The following code snippet demonstrates how to use inclusive_scan with initial value to compute an in-place prefix sum using the thrust::host execution policy for parallelization:

int data[10] = {-5, 0, 2, -3, 2, 4, 0, -1, 2, 8};
thrust::inclusive_scan(thrust::host, data, data + 10, data, 1, ::cuda::maximum<>{}); // in-place scan
// data is now {1, 1, 2, 2, 2, 4, 4, 4, 4, 8}

See also

https://en.cppreference.com/w/cpp/algorithm/partial_sum

Parameters:

  • exec – The execution policy to use for parallelization.

  • first – The beginning of the input sequence.

  • last – The end of the input sequence.

  • result – The beginning of the output sequence.

  • init – The initial value.

  • binary_op – The associative operator used to ‘sum’ values.

Template Parameters:

  • DerivedPolicy – The name of the derived execution policy.

  • InputIterator – is a model of Input Iterator and InputIterator's value_type is convertible to OutputIterator's value_type.

  • OutputIterator – is a model of Output Iterator and OutputIterator's value_type is convertible to both AssociativeOperator's first and second argument type.

  • T – is convertible to OutputIterator's value_type.

  • AssociativeOperator – The function’s return type must be convertible to OutputIterator's value_type.

Returns:

The end of the output sequence.

Pre:

first may equal result but the range [first, last) and the range [result, result + (last - first)) shall not overlap otherwise.

inclusive_scan(first, last, result, init, binary_op)#

template<typename InputIterator, typename OutputIterator, typename T, typename AssociativeOperator>
OutputIterator thrust::inclusive_scan(
InputIterator first,
InputIterator last,
OutputIterator result,
T init,
AssociativeOperator binary_op,
)#

inclusive_scan computes an inclusive prefix sum operation. The term ‘inclusive’ means that each result includes the corresponding input operand in the partial sum. More precisely, binary_op(init, *first) is assigned to *result and so on. This version of inclusive_scan requires both an associative operator and an initial value init. When the input and output sequences are the same, the scan is performed in-place.

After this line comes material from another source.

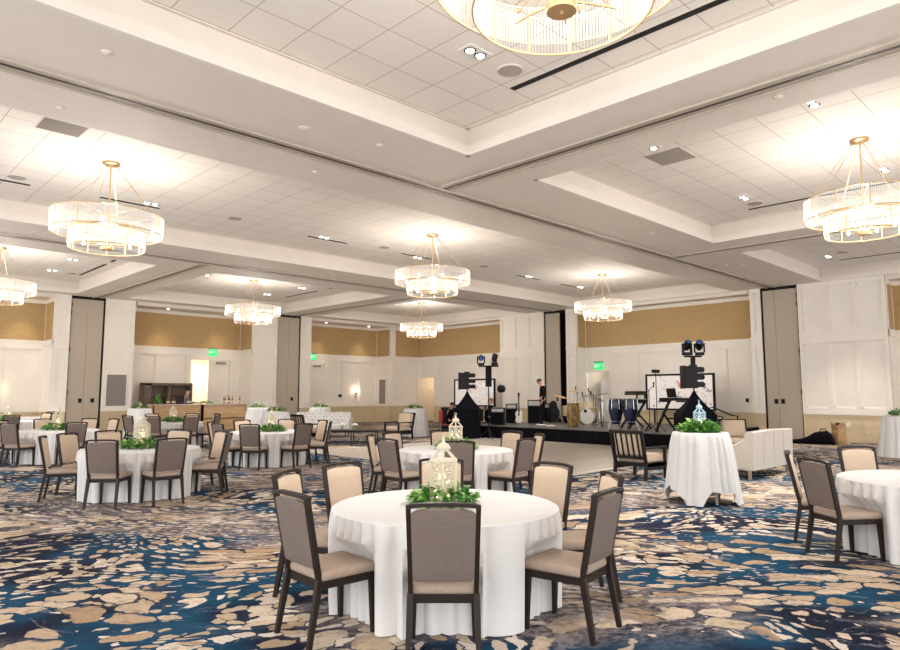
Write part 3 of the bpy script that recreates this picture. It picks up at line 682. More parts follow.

Results are not deterministic for pseudo-associative operators (e.g., addition of floating-point types). Results for pseudo-associative operators may vary from run to run.

The following code snippet demonstrates how to use inclusive_scan with initial value:

int data[10] = {-5, 0, 2, -3, 2, 4, 0, -1, 2, 8};
::cuda::maximum<int> binary_op;
thrust::inclusive_scan(data, data + 10, data, 1, ::cuda::maximum<>{}); // in-place scan
// data is now {1, 1, 2, 2, 2, 4, 4, 4, 4, 8}

See also

https://en.cppreference.com/w/cpp/algorithm/partial_sum

Parameters:

  • first – The beginning of the input sequence.

  • last – The end of the input sequence.

  • result – The beginning of the output sequence.

  • init – The initial value.

  • binary_op – The associative operator used to ‘sum’ values.

Template Parameters:

  • InputIterator – is a model of Input Iterator and InputIterator's value_type is convertible to OutputIterator's value_type.

  • OutputIterator – is a model of Output Iterator and OutputIterator's value_type is convertible to both AssociativeOperator's first and second argument type.

  • T – is convertible to OutputIterator's value_type.

  • AssociativeOperator – The function’s return type must be convertible to OutputIterator's value_type.

Returns:

The end of the output sequence.

Pre:

first may equal result but the range [first, last) and the range [result, result + (last - first)) shall not overlap otherwise.